Sulfur-doped wood-derived porous carbon for optimizing electromagnetic response performance

• Published in: Nanoscale Vol. 13; no. 38; pp. 1684 - 1693
• Main Authors: Hu, Haihua, Li, Yixing, Gao, Tong, Yan, Siyu, Wu, Shiting, Bandaru, Sateesh, Zheng, Yun, Qin, Gaowu, Zhang, Xuefeng
• Format: Journal Article
• Language: English
• Published: Cambridge Royal Society of Chemistry 08.10.2021
• Subjects: Carbon; Dielectric loss; Functional materials; Heterostructures; Impedance matching; Materials selection; Microchannels; Microwave absorption; Optimization; Porous materials; Shielding; Sulfur; Sulfur content; Wettability
• ISSN: 2040-3364; 2040-3372
• DOI: 10.1039/d1nr04232g

Bio-mass materials have been selected as one of the advanced electromagnetic (EM) functional materials due to their natural porous framework for dynamically and flexibly optimizing the EM response property. Herein, we demonstrate sulfur-doped wood-derived porous carbon EM materials (SPC) for optimizing the EM response performance via the coupling between doped heterostructures and the original 3D microchannels.
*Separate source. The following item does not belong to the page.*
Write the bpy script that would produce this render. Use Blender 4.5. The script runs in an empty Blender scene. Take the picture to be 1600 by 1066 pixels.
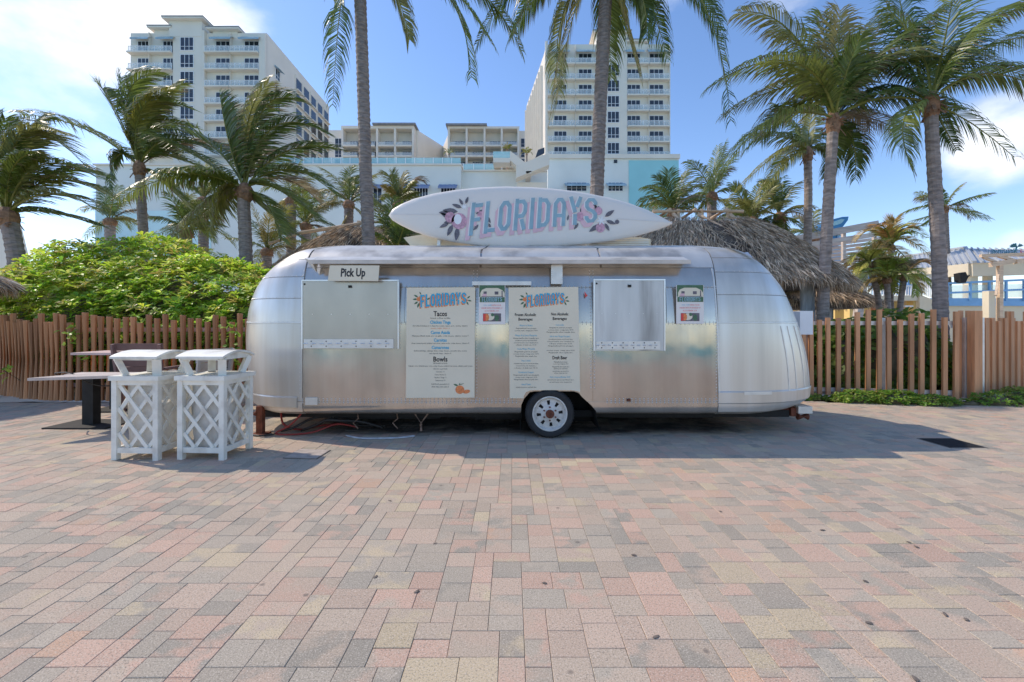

The experimental results reveal that both the dielectric loss capacity and interfacial impedance matching could be increased by the sulfur-doped heterostructures. By tailoring the sulfur content, the microwave absorption (normalized RL min ) of SPC could be optimized to −15.90 dB mm −1 , while the effective absorption bandwidth (EAB RL≤−10 dB ) could cover the K band. Moreover, the shielding effectiveness of SPC can be enhanced from 10 dB to 30 dB with the assistance of water, ascribed to the super-wettability performance. This present study provides a novel strategy to further optimize the EM response performance of wood-derived materials, and meanwhile could be widely extended to other bio-mass absorbers. Wood-derived porous carbon electromagnetic (EM) materials with sulfur doping exhibit high-efficiency absorption performance and water-modulated EM response properties.